La Cour avait en début de mois déclaré qu’en raison de l’absence de contact avec l’une des deux parties, le GRK, elle ne pouvait se prononcer sur la constitutionnalité du référendum du 25 septembre. Mais le 6, sur requête du gouvernement, elle a émis une décision basée sur l'article 1 de la Constitution mentionnant «l'unité de l'Irak», selon laquelle aucune région ni province irakienne ne peut faire sécession, puis le 20, toujours sur la base de l’article 1, contredisant sa décision précédente, elle a déclaré le référendum inconstitutionnel. La décision prévoit en outre d'«annuler l'ensemble des conséquences et des résultats qui en ont découlé».

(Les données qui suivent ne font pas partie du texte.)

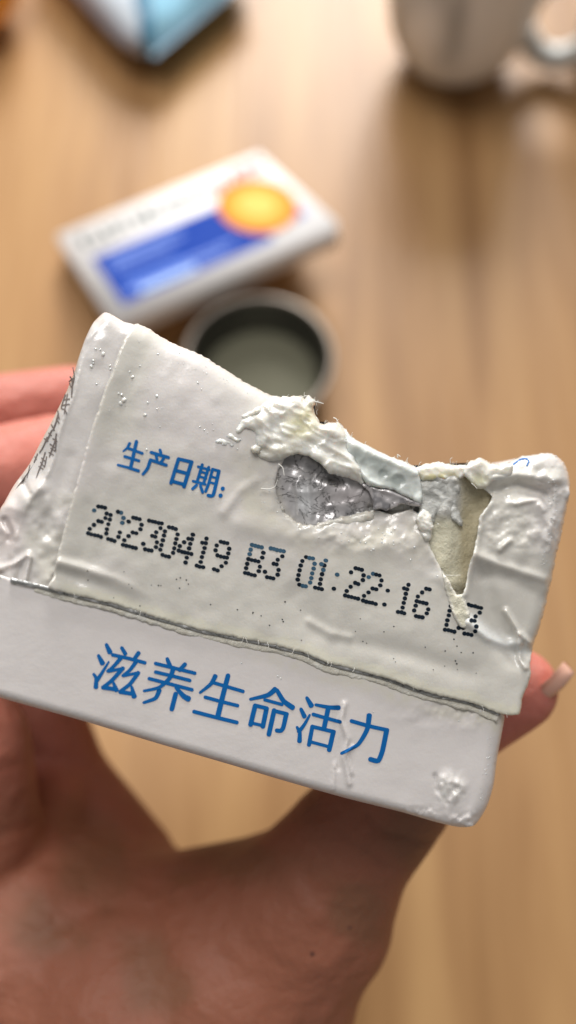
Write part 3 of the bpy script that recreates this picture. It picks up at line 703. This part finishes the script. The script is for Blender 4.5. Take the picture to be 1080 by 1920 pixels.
pulp('fuzzy_layer', GREY, 2, 5, 20, 12, lambda x, y: mixc(np.tile(np.array([.50, .50, .47]), (np.size(x), 1)), [.68, .68, .64], sm(-.1, .5, vn(x, y, 10, 8))), mt='raw', edge=(9, 9), jag=2.5)
pulp('torn_pulp', [(790, 955), (806, 962), (813, 985), (808, 1008), (798, 1018), (788, 1000), (780, 975)], 14, 5, 12, 6, pt, edge=(7, 8), jag=1.5)
# peeled strip over the last digits
STR = [(829, 1070), (836, 1080), (846, 1098), (856, 1114), (868, 1114), (874, 1128), (880, 1150), (881, 1168), (874, 1178), (864, 1176), (856, 1166), (848, 1150), (842, 1130), (834, 1104)]
pulp('peeled_strip', STR, 15, 2.2, 16, 3, lambda x, y: mixc(np.tile(np.array([.66, .63, .50]), (np.size(x), 1)), [.76, .73, .64], sm(7, 2, pd(x, y, STR+STR[:1]))), mt='raw', edge=(5, 3), jag=1.2)

# --- print
def cap_profile(L, r, st):
    pts = []
    for q in (0, .12, .3, .6, 1): pts.append((-r*math.cos(q*math.pi/2), math.sin(q*math.pi/2)))
    k = max(1, int(L/st))
    for j in range(1, k): pts.append((L*j/k, 1))
    for q in (1, .6, .3, .12, 0): pts.append((L+r*math.cos(q*math.pi/2), math.sin(q*math.pi/2)))
    return pts
def print_strokes(name, strokes, sheet, m, off=.9, wmul=1.0, st=2.6):
    wmul *= 1.12
    V, Fc = [], []
    for si, (pts, wd) in enumerate(strokes):
        A = resample(pts, 2.0, False) if len(pts) > 2 else np.array(pts, float)
        seg = np.r_[0, np.cumsum(np.hypot(*np.diff(A, axis=0).T))]; L = seg[-1]
        w0, w1 = (wd if hasattr(wd, '__len__') else (wd, wd)); w0 *= wmul; w1 *= wmul
        rr = (w0+w1)/4; X, Y, C = [], [], []
        pr = cap_profile(L, rr*.85, st)
        for s_, c_ in pr:
            sc = min(max(s_, 0), L); x = np.interp(sc, seg, A[:, 0]); y = np.interp(sc, seg, A[:, 1])
            e = min(1.5, L*.3); xa, ya = np.interp(max(0, sc-e), seg, A[:, 0]), np.interp(max(0, sc-e), seg, A[:, 1]); xb, yb = np.interp(min(L, sc+e), seg, A[:, 0]), np.interp(min(L, sc+e), seg, A[:, 1])
            t = np.array([xb-xa, yb-ya]); t /= np.linalg.norm(t)+1e-9
            x += t[0]*(s_-sc); y += t[1]*(s_-sc)
            hw = (w0+(w1-w0)*sc/max(L, 1e-6))/2*max(c_, .05)
            for k in (-1, -.5, 0, .5, 1): X.append(x-t[1]*hw*k); Y.append(y+t[0]*hw*k)
        X = np.array(X); Y = np.array(Y); h = sheet.h(X, Y)+off+.05*(si % 12)
        b = sum(len(v) for v in V); V.append(FP(X, Y, h))
        for i in range(len(pr)-1):
            for k in range(4):
                f = (b+i*5+k, b+i*5+k+1, b+(i+1)*5+k+1, b+(i+1)*5+k); Fc.append(f)
    return mesh(name, np.vstack(V), Fc, m, carton)
def Z(ox, oy, s, strokes): return [([(ox+a/s, oy+b/s) for a, b in p], w) for p, w in strokes]
# slogan characters, stroke by stroke
zi = Z(140, 1180, 3.6, [([(215, 105), (238, 155)], (6, 9)), ([(162, 180), (188, 230)], (6, 9)), ([(228, 222), (180, 300), (150, 345)], (3.5, 7)), ([(130, 305), (145, 330), (143, 392)], (5, 8)),
    ([(318, 125), (342, 165)], (6, 7)), ([(432, 158), (398, 205)], (7, 6)), ([(255, 172), (360, 195), (475, 226)], 6),
    ([(310, 195), (262, 250), (222, 282)], (7, 5)), ([(228, 284), (330, 262)], 5), ([(325, 262), (250, 345), (190, 392)], (7, 6)), ([(190, 392), (272, 404)], 7), ([(262, 362), (282, 412)], (5, 8)),
    ([(412, 222), (372, 275), (325, 312)], (7, 5)), ([(330, 314), (432, 292)], 5), ([(430, 292), (372, 370), (306, 420)], (7, 6)), ([(306, 422), (396, 436)], 7), ([(385, 390), (402, 455)], (5, 9))])
yang = Z(140, 1180, 3.6, [([(625, 200), (642, 245)], (6, 8)), ([(745, 235), (708, 275)], (7, 7)), ([(545, 230), (675, 262), (812, 296)], 6), ([(545, 288), (660, 315), (778, 345)], 6), ([(502, 332), (640, 368), (793, 408)], 6),
    ([(668, 258), (640, 330), (570, 392), (470, 415)], (8, 4.5)), ([(686, 395), (735, 450), (770, 470)], (6, 10)), ([(572, 410), (545, 465), (468, 494)], (8, 5)), ([(682, 435), (655, 540)], 8)])
sheng = Z(320, 1220, 4.5, [([(378, 212), (338, 282), (250, 352)], (8, 4.5)), ([(362, 270), (480, 305), (612, 344)], 6), ([(484, 210), (440, 380), (396, 560)], (8, 9)), ([(290, 392), (430, 430), (566, 464)], 6), ([(196, 514), (380, 562), (560, 606)], 6.5)])
ming = Z(440, 1270, 3.375, [([(258, 74), (210, 112), (102, 138)], (9, 5)), ([(268, 82), (310, 150), (368, 192)], (7, 9)), ([(190, 142), (300, 172)], 5.5), ([(130, 178), (100, 300)], 8), ([(130, 178), (205, 196)], 6.5), ([(202, 196), (178, 312)], 8), ([(104, 288), (180, 306)], 5.5),
    ([(250, 208), (216, 362)], 8), ([(250, 212), (332, 232)], 6.5), ([(326, 234), (308, 315), (292, 338), (266, 336)], (8, 7))])
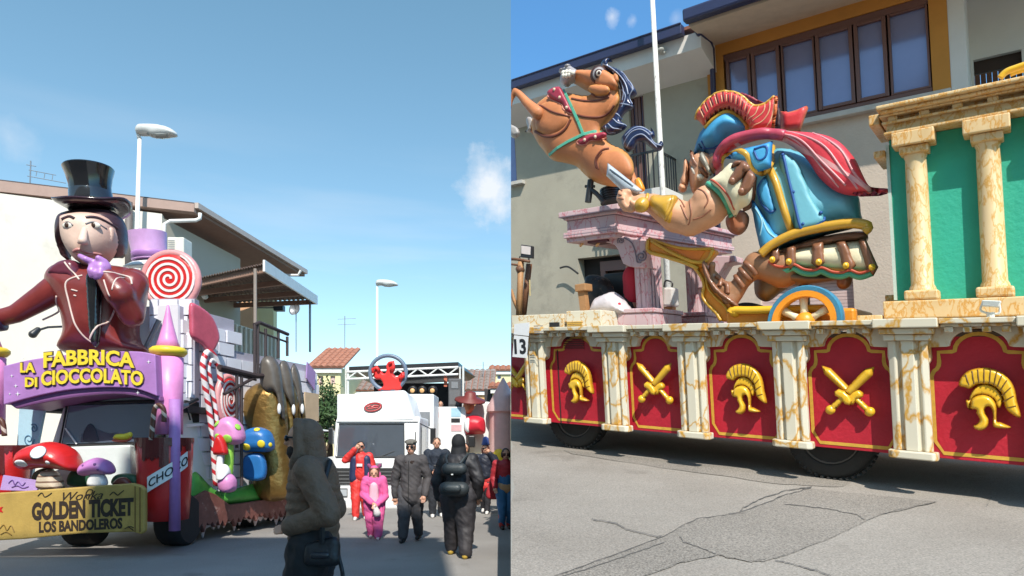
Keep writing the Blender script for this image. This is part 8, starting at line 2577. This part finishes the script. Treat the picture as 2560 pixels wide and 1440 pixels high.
    def glasses(self):
        hx, hy, hzz = self.hd
        k = self.k
        for s in (-1, 1):
            self.t.add('sunglass_lens', ball(self.P(hx + s * .020 * k, hy + .056 * k, hzz + .010 * k), (.018 * self.H * k, .008 * self.H, .013 * self.H * k), 10, 8, (self.rt, self.fw, Vector((0, 0, 1)))), M_SHADES, smooth=True)
        self.t.add('sunglass_frame', tube([self.P(hx - .05 * k, hy, hzz + .012 * k), self.P(hx - .040 * k, hy + .046 * k, hzz + .014 * k), self.P(hx, hy + .060 * k, hzz + .014 * k), self.P(hx + .040 * k, hy + .046 * k, hzz + .014 * k), self.P(hx + .05 * k, hy, hzz + .012 * k)], .0035 * self.H, 6), M_SHADES)


def at(px, py):
    """spot on the left street under photo pixel (px, py)"""
    Y = F * CZ / (py - HZ)
    return (px - CX) / F * Y, Y


# 1 hooded person, nearest, in profile looking to the left
x, y = (784 - CX) / F * 4.6, 4.6
p = Fig('person in a dark hooded puffer jacket close to the viewer with a shoulder bag', x, y, 1.78, -84)
p.body([(-.055, -.03, 0), (.055, .06, 0)], [(-.09, .045, .575), (.10, .05, .585)], [(-.15, -.06, .62), (.15, -.085, .63)], head=(0, .046, .912))
M_PUFF = mat('puffer_taupe', '#6a5443', rough=.7, var=.22, scale=7, bump=.6, bscale=30)
H_ = 1.78
j = p.top(M_PUFF, hem=.50, fold=.008, loose=1.12, sleeve_loose=1.5, sleeve_end=1.12)
rnd = random.Random(3)
rolls = [lathe([(.06 * H_, -.024 * H_), (r * .94 * H_, -.018 * H_), (r * H_, 0), (r * .94 * H_, .018 * H_), (.06 * H_, .024 * H_)], p.P(0, 0, z), (0, 0, 1), 24) for z, r in ((.525, .102), (.565, .106), (.605, .108), (.645, .108), (.685, .108), (.725, .106), (.76, .098))]
p.t.add('quilted_body', remesh(rolls, .010, 2, disp=.005, dscale=9), M_PUFF, smooth=True, parent=j)
hxx, hyy, hzz = p.hd
vh = Vector((0, 0, 1))
AX3 = (p.rt, p.fw, vh)
hood = [ball(p.P(0, hyy - .026, hzz + .024), (.058 * H_, .060 * H_, .066 * H_), 18, 14, AX3), p.cap((0, hyy - .036, hzz - .01), .054, (0, hyy - .045, .815), .056)]
for s_ in (-1, 1):
    hood += [p.cap((s_ * .050, hyy + .008, hzz + .055), .015, (s_ * .054, hyy + .006, hzz - .05), .017), p.cap((s_ * .054, hyy + .006, hzz - .05), .017, (s_ * .035, hyy + .018, hzz - .10), .026)]
hood += [p.cap((-.042, hyy + .010, hzz + .074), .015, (.042, hyy + .010, hzz + .074), .015)]
p.t.add('hood', remesh(hood, .012, 2, disp=.007, dscale=9), M_PUFF, smooth=True)
p.t.add('beard', remesh([ball(p.P(0, hyy + .026, hzz - .045), (.036 * H_, .034 * H_, .034 * H_), 12, 10, AX3)], .009, 2, disp=.004, dscale=30), mat('beard_dark', '#2a1f1b', rough=.8), smooth=True)
p.glasses()
p.legs(mat('trousers_black', (.014, .014, .016), rough=.85), loose=1.22)
p.shoes(M_SHOEB)
bg_ = Thing('shoulder_bag', 'black shoulder bag hanging at the hip of the hooded person', 'bag', p.P(.10, -.06, .40))
bg_.add('bag', remesh([p.cap((.13, -.10 + .017 * k, .52 - .004 * k), .024, (.135, -.10 + .017 * k, .455), .027) for k in range(6)], .012, 6, disp=.008), mat('bag_black', (.012, .012, .014), rough=.5, bump=.3), smooth=True)
bg_.add('strap', tube([p.P(*q) for q in ((.15, -.06, .52), (.16, -.065, .60), (.125, -.06, .74), (.06, -.075, .83), (-.05, -.05, .83))], .011 * H_, 6), MATS['bag_black'])
bg_.add('loose_strap', tube([p.P(*q) for q in ((.135, -.12, .47), (.14, -.135, .41), (.14, -.14, .35))], .009 * H_, 6), MATS['bag_black'])
bg_.add('pocket', remesh([p.cap((.158, -.08, .475), .014, (.158, -.03, .475), .014)], .01, 3), mat('bag_pocket', (.02, .02, .024), rough=.4), smooth=True)

# 2 red tracksuit
x, y = at(902, 1298)
p = Fig('man in a red tracksuit and navy vest shading his eyes with one hand', x, y, 1.66, 5)
p.body([(-.05, .10, 0), (.06, -.04, .0)], [(-.055, .09, .905), (.12, .06, .52)], [(-.185, .06, .76), (.155, 0, .63)])
p.top(mat('tracksuit_red', (.62, .035, .03), rough=.55, var=.12), hem=.50, loose=1.12)
M_NVEST = mat('vest_navy', (.02, .03, .085), rough=.5)
for s in (-1, 1):
    p.t.add('vest_half', remesh([p.cap((s * .075, .035, .77), .055, (s * .085, .04, .52), .055), p.cap((s * .07, -.03, .77), .06, (s * .07, -.03, .52), .065)], .012, 3, disp=.005), M_NVEST, smooth=True)
p.t.add('chest_print', box(lambda a, b, c: p.P(a, b, c), -.035, .035, .112, .118, .68, .715), M_WHITEP)
p.legs(MATS['tracksuit_red'], loose=1.12)
p.shoes(M_SHOEW)
p.hair(mat('hair_dark', (.03, .02, .015)))
p.glasses()

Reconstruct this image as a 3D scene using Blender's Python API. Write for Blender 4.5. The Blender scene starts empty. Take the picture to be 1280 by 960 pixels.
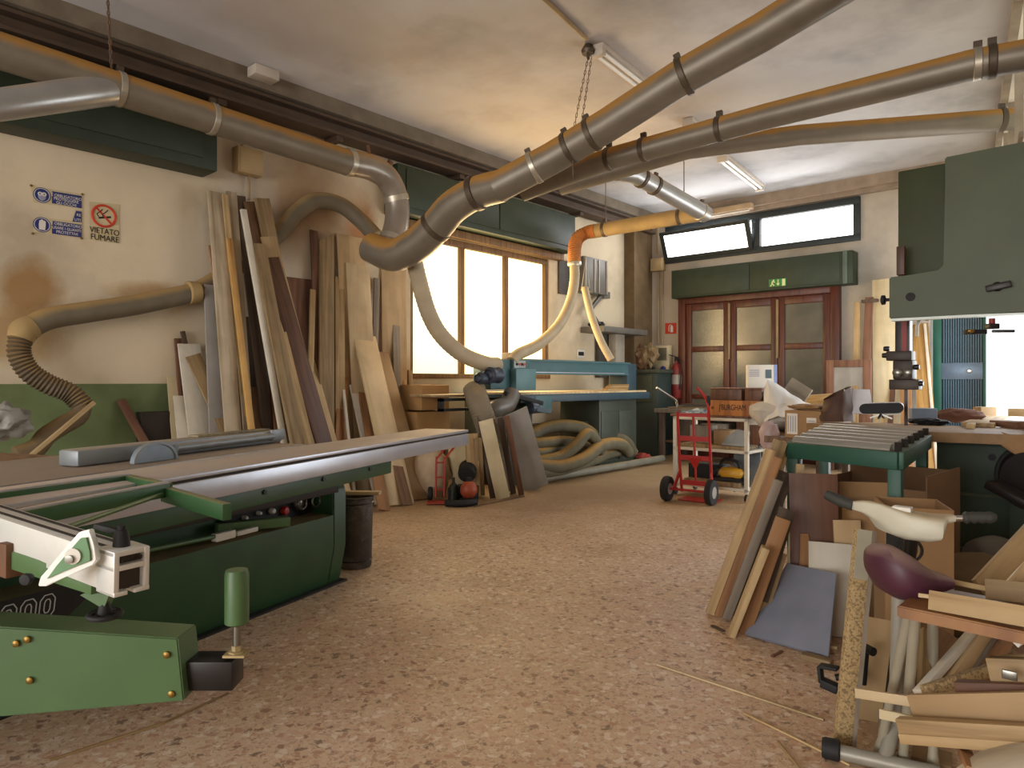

Le 27, le Premier ministre kurde Nechirvan Barzani a dénoncé une décision «unilatérale» prise sans entendre le GRK, mais a déclaré que celui-ci la respecterait et s’est déclaré «prêt au dialogue». Il a aussi demandé sur la base de «l’annulation des conséquences» du référendum l’annulation de toutes les mesures punitives prises depuis celui-ci, et a appelé à «appliquer la Constitution dans sa totalité» (sous-entendu, pas uniquement les articles sélectionnés par M. Abadi pour justifier les sanctions anti-kurdes…). Il a enfin déclaré: «Ils nous demandent de leur transférer le contrôle des postes-frontières et des aéroports. […] Nous n'avons pas de problème avec une supervision [de Bagdad]. Mais est-ce que cela signifie que les Kurdes travaillant aux postes-frontières et aux aéroports ne sont pas des Irakiens ou bien que Bagdad ne veut employer que des personnes parlant arabe?»